A potential Greek departure from the Eurozone could lead to other highly indebted nations such as Portugal, Spain and Italy to consider leaving the currency union. The political impact of such potential Eurozone exits will be tremendous as processes for national referendums are executed, politicians voice arguments in favor or opposing Eurozone membership and plans to lead their countries out of economic troubles. A country’s political sovereignty could also be affected as the reintroduction of national currencies like the Greek Drachma or Italian Lira will enable nations to achieve monetary policy independence.

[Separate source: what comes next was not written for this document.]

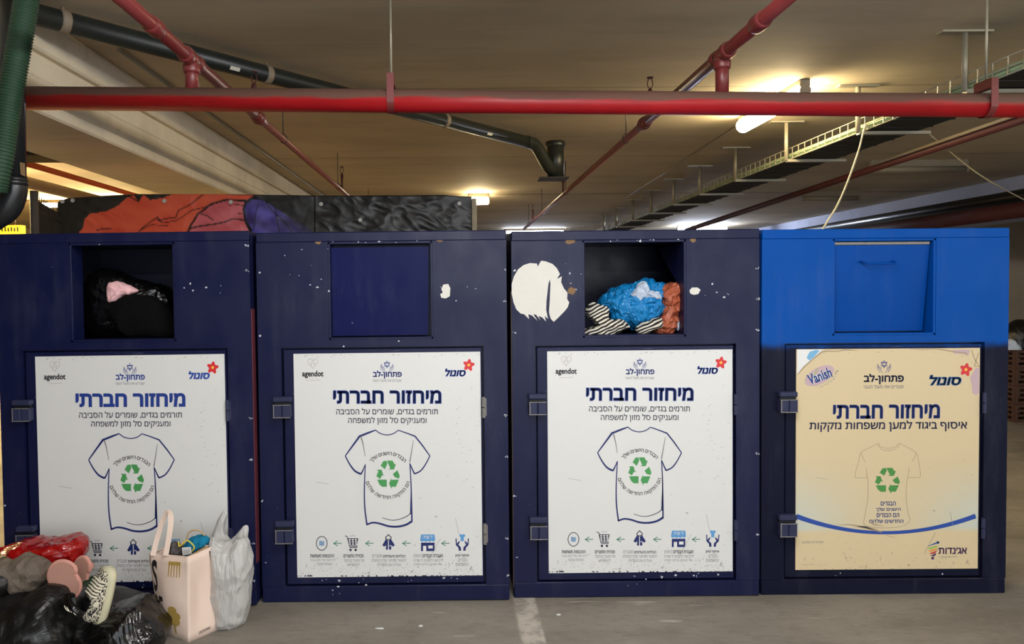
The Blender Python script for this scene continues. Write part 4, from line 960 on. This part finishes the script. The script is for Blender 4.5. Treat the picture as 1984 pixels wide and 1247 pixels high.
crumple('blue_garment', ZT([(380, 410), (440, 330), (520, 306), (590, 325), (602, 360), (520, 410), (480, 470), (470, 560), (390, 560), (370, 440)]), -.265, .035, .05, M['blue_cloth'], 'teal blue garment sticking out of the canvas tote', 'clothes', amp=.012, scale=22, seed=52, **TK)
b = NB(); tube(b, smooth_path([W(*ZT([(a, c)])[0], -.26) for a, c in ((415, 335), (430, 280), (480, 255), (530, 265), (565, 300), (575, 330))], 6), .0035, 8)
tag(obj('cord_loop', b, M['kraft']), 'thin brown cord loop above the teal garment in the tote', 'cord')
b = NB(); tube(b, smooth_path([W(*ZT([(a, c)])[0], -.325) for a, c in ((342, 350), (350, 395), (410, 345), (460, 375), (478, 410), (455, 440))], 6), .0032, 8)
tag(obj('yellow_strap', b, M['tag_yellow']), 'thin yellow strap across the clothes in the tote', 'strap')
b = NB(); f = [W(*ZT([q])[0], -.35) for q in ((370, 408), (448, 402), (455, 460), (378, 475))]
slab(b, [(0, 0), (1, 0), (1, 1), (0, 1)], lambda a, c, t: f[0].lerp(f[1], a).lerp(f[3].lerp(f[2], a), c) + Vector((0, t, 0)), .003)
for k in range(7): 
    for_ = .15 + k * .1; vs = [f[0].lerp(f[1], u).lerp(f[3].lerp(f[2], u), v) - Vector((0, .0006, 0)) for u, v in ((for_, .3), (for_ + .04, .3), (for_ + .04, .8), (for_, .8))]; b.faces.new([b.verts.new(q) for q in vs])
mark(b, 1); tag(obj('care_tag', b, [M['tag_white'], M['ink_grey']]), 'white printed tag on the clothes in the tote', 'tag')
# grey plastic carrier bag
r = thing('carrier_bag', 'pale grey plastic carrier bag standing beside the blush canvas bag', 'bag', W(447, 1225, -.25))
r.location.z = 0
obj('bag_body', inflate(ZT([(640, 320), (690, 330), (750, 355), (805, 345), (850, 330), (900, 310), (950, 330), (970, 400), (978, 560), (965, 760), (970, 900), (930, 1030), (860, 1130), (790, 1170), (740, 1180), (700, 1130), (680, 1050), (640, 960), (625, 860), (640, 700), (655, 560), (640, 440)]), -.25, .1, .085, amp=.02, scale=10, n=120, rings=24, seed=61, zmin=0, ymax=b1), M['grey_film'], r)
for nm, pts in (('handle', [(640, 330), (655, 250), (690, 150), (745, 75), (772, 100), (745, 200), (745, 300), (800, 345), (720, 370)]), ('handle', [(805, 345), (850, 290), (915, 218), (948, 228), (950, 330), (960, 400), (880, 390)])):
    c_ = (700, 265) if pts[0][0] == 640 else (915, 310)
    obj(nm, inflate(ZT(pts), -.22, .016, .016, amp=.006, scale=20, n=60, rings=10, seed=int(pts[0][0]), ymax=b1, center=ZT([c_])[0]), M['canvas'] if False else M['grey_film'], r)
# floor litter
b = NB(); p0, p1 = WZ(727, 1217, .004), WZ(743, 1217, .004); tube(b, [p0, p1], .004, 10); tag(obj('cigarette_butt', b, M['tag_white']), 'white cigarette butt on the floor before the second bin', 'litter')
for px, py, lab in ((815, 1212, 'small crumpled pale scrap on the floor right of the cigarette butt'), (1082, 1190, 'pale pebble on the floor just right of the worn white line')):
    b = NB(); q = WZ(px, py, .003); bmesh.ops.create_icosphere(b, subdivisions=2, radius=.008)
    for v in b.verts: v.co = Vector((v.co.x * 1.4, v.co.y, max(-.003, v.co.z * .5))) + q + Vector(noise.noise_vector(v.co * 90)) * .002
    mark(b, 0, True); tag(obj('scrap', b, M['tag_white']), lab, 'litter')

# ------------------------------------------------------------------ pipes
def pipe_part(name, pts, r_, m, parent, n=18):
    b = NB(); tube(b, pts, r_, n); return obj(name, b, m, parent)
def collar(bm, p, d, r_, L, mi=0):
    d = Vector(d).normalized(); p = Vector(p); tube(bm, [p - d * L / 2, p - d * L * .3, p + d * L * .3, p + d * L / 2], [r_ * .9, r_, r_, r_ * .9], 16, mi)
YM = .06
a0, a1 = W(20, 190, YM), W(2060, 205.5, YM)
main = thing('fire_main_pipe', 'thick red fire main running across above all four bins', 'pipe', (a0 + a1) / 2)
pipe_part('pipe_run', [a0, a1], .0565, M['red'], main, 28)
def along(px): return a0.lerp(a1, (px - 20) / 2040)
for px, L in ((758, 1), (1910, 1)):
    c = along(px); b = NB()
    for s in (-1, 1): box(b, c.x - .017, c.x + .017, c.y + s * .06 - .002, c.y + s * .06 + .002, c.z - .02, c.z + .075)
    pts = [c + Vector((0, .0615 * math.cos(t), .0615 * math.sin(t))) for t in [PI + PI * k / 16 for k in range(17)]]
    for p0, p1 in zip(pts, pts[1:]):
        q = [b.verts.new(v + Vector((dx, 0, 0))) for v, dx in ((p0, -.017), (p0, .017), (p1, .017), (p1, -.017))]; b.faces.new(q)
    box(b, c.x - .017, c.x + .017, c.y - .062, c.y + .062, c.z + .075, c.z + .12); mark(b)
    h = obj('hanger_strap', b, M['brick'], main)
    pipe_part('hanger_rod', [c + Vector((0, 0, .11)), Vector((c.x, c.y, ZC + .001))], .006, M['steel'], main, 8)
def branch(tee, y0, y1, yred, label, heads, hangers):
    p = W(tee[0], tee[1], YM); x, z = p.x, 2.645; r = thing('sprinkler_branch_pipe', label, 'pipe', (x, YM, z), 'red brown sprinkler branch pipes')
    pipe_part('pipe_run', [(x, y0, z), (x, yred, z)], .031, M['brick'], r)
    pipe_part('pipe_run', [(x, yred, z), (x, y1, z)], .025, M['copper_pipe'], r)
    c = along(tee[0]); pipe_part('riser', [(x, YM, c.z + .03), (x, YM, z)], .032, M['brick'], r)
    b = NB(); collar(b, (x, YM, z - .045), (0, 0, 1), .041, .05); collar(b, (x, YM - .07, z), (0, 1, 0), .041, .06); collar(b, (x, YM + .07, z), (0, 1, 0), .041, .06); tube(b, [(x, YM - .06, z), (x, YM + .06, z)], .037, 16); obj('tee_joint', b, M['brick'], r)
    b = NB(); collar(b, (x, YM - .45, z), (0, 1, 0), .04, .1); obj('coupling', b, M['brick'], r)
    b = NB(); tube(b, [(x, yred - .16, z), (x, yred - .1, z), (x, yred, z), (x, yred + .05, z), (x, yred + .12, z)], [.034, .04, .039, .03, .024], 16); collar(b, (x, yred - .05, z), (0, 1, 0), .045, .04); obj('reducer', b, M['brick'], r)
    for yy in heads:
        b = NB(); tube(b, [(x, yy, z + .015), (x, yy, z + .16)], .012, 10); tube(b, [(x, yy, z + .14), (x, yy, z + .18), (x, yy, z + .19), (x, yy, z + .2)], [.016, .018, .012, .008], 10)
        for s in (-1, 1): tube(b, smooth_path([(x + s * .009, yy, z + .2), (x + s * .018, yy, z + .225), (x + s * .012, yy, z + .255), (x, yy, z + .27)], 4), .0035, 6)
        tube(b, [(x, yy, z + .265), (x, yy, z + .272)], .022, 12); setlabel(obj('sprinkler_head', b, M['dark_red'], r), 'dark upright sprinkler head')
    for yy in hangers:
        b = NB(); tube(b, [(x + .026 * math.sin(t), yy, z + .026 * math.cos(t) * 1.3 + .006) for t in [2 * PI * k / 16 for k in range(17)]], .004, 6); tube(b, [(x, yy, z + .04), (x, yy, ZC + .001)], .004, 6); obj('pipe_hanger', b, M['dark_steel'], r)
branch((371, 112), -1.4, 9.6, 1.35, 'red brown sprinkler pipe on the left, running back under the ceiling', (1.2, 4.9, 8.4), (2.0, 4.6, 7.5))
branch((1399, 120), -1.4, 10.5, 1.6, 'red brown sprinkler pipe on the right, running back under the ceiling', (1.4, 5.4, 8.9), (2.1, 5.2, 7.6, 9.6))
# dark drain pipe slung under the ceiling
ZD = 2.935
d0, d1 = WZ(15, 14, ZD), WZ(1026, 276, ZD)
drain = thing('drain_pipe', 'dark grey green drain pipe slung diagonally under the ceiling', 'pipe', (d0 + d1) / 2)
pipe_part('pipe_run', [d0, d1], .056, M['drain'], drain, 22)
dd = (d1 - d0).normalized(); e1 = d1 + dd * .12 + Vector((0, 0, -.02)); e2 = d1 + dd * .33 + Vector((0, 0, -.19))
b = NB(); tube(b, smooth_path([d1 - dd * .06, d1, e1, e2, e2 + dd * .1 + Vector((0, 0, -.03))], 5), .06, 20); obj('elbow', b, M['drain'], drain)
v0 = e2 + dd * .14
b = NB(); tube(b, [(v0.x, v0.y, 2.64), (v0.x, v0.y, ZC + .001)], .085, 22); collar(b, (v0.x, v0.y, ZC - .03), (0, 0, 1), .1, .06); obj('standpipe', b, M['drain'], drain)
b = NB(); box(b, v0.x - .18, v0.x + .12, v0.y - .12, v0.y + .12, 2.625, 2.64, .003); obj('base_plate', b, M['dark_steel'], drain)
for px, py in ((118, 45), (530, 140), (868, 232)):
    c = WZ(px, py, ZD); t = (c - d0).dot(dd); c = d0 + dd * t; b = NB(); collar(b, c, dd, .062, .05); tube(b, [c + Vector((0, 0, .05)), Vector((c.x, c.y, ZC))], .006, 6); obj('pipe_clamp', b, M['grey_pipe'], drain)
for px, py in ((470, 118), (953, 252)):
    c = WZ(px, py, ZD); t = (c - d0).dot(dd); c = d0 + dd * t; b = NB(); u = dd.cross(Vector((0, 0, 1))).normalized(); nrm = (u * (1 if u.y < 0 else -1) * .8 + Vector((0, 0, -.55))).normalized(); up = dd.cross(nrm).normalized()
    f = [c + nrm * .0575 + dd * sx * .035 + up * sy * .012 for sx, sy in ((-1, -1), (1, -1), (1, 1), (-1, 1))]
    b.faces.new([b.verts.new(q) for q in f]); b.faces.new([b.verts.new(q - nrm * .003) for q in f][::-1]); mark(b); setlabel(obj('pipe_label', b, M['label'], drain), 'small white label stuck on the pipe')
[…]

While proponents for financially weaker European states to leave the Eurozone believe that their debt woes will become more manageable with a weaker domestic currency and debt monetization, there are other observers who believe such exits could have dire economic consequences. Banks throughout the Eurozone will likely have to take significant write-downs in the value of sovereign and private debt lent to entities of exiting member states. Business and trade links could also be affected as goods and services cannot move as freely across national borders as before between countries that leave the Eurozone and member nations. Such potential financial and economic problems will impact domestic politics by raising contentious issues such as the need and desirability of bailing out domestic financial institutions with public funds especially those which pose systemic risk and how low growth and unemployment can be mitigated by governments.

Conclusion

The consequences of the global financial crisis will depend on how we respond to it. While the crisis was economic and financial in nature, its long-term effects will ironically be more heavily influenced by politicians than bankers and businessmen. Sensible financial reforms, policies which complement free markets and constructive measures to deal with the European debt crisis will encourage the economic growth and prosperity of nations. As the world emerges from the shadows of the global financial crisis, the spotlight will be on politicians to engineer positive economic change and to succeed where bankers failed.